## The request
Locate every line below that contains the word "pixels" and copy it.

------------------------------------------------------------------------

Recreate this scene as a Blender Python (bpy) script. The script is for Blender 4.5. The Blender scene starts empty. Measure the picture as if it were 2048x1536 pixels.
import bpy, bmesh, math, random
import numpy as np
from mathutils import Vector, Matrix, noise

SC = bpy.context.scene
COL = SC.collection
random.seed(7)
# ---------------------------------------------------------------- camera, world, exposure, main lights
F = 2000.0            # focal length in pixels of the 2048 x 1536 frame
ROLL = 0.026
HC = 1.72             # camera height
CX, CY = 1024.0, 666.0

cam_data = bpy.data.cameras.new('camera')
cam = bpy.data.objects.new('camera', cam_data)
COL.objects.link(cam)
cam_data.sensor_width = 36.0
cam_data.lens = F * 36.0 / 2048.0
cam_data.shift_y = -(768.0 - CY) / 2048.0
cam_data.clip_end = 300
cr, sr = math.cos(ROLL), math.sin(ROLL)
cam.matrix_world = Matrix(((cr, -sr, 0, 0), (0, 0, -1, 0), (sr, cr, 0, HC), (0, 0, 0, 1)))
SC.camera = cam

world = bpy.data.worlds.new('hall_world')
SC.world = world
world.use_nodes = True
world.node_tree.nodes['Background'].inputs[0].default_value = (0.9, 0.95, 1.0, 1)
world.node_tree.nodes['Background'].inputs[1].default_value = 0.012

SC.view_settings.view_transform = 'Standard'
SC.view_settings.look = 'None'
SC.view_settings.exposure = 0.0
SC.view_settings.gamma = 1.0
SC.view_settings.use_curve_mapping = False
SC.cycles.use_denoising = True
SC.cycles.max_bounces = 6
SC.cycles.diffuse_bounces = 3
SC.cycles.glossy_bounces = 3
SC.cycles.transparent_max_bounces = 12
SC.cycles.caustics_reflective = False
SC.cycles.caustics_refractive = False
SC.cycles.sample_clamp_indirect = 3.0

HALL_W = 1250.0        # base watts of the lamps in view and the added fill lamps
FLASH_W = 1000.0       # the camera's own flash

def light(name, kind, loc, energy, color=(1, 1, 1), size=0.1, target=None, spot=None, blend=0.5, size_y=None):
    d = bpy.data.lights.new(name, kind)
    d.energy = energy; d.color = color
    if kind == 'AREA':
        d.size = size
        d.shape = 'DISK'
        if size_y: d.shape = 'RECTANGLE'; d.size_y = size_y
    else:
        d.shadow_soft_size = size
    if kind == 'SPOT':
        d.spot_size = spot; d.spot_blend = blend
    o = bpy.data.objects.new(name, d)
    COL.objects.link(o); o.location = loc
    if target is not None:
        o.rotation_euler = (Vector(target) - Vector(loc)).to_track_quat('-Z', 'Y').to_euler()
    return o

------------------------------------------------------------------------

## Complete answer
Recreate this scene as a Blender Python (bpy) script. The script is for Blender 4.5. The Blender scene starts empty. Measure the picture as if it were 2048x1536 pixels.
F = 2000.0            # focal length in pixels of the 2048 x 1536 frame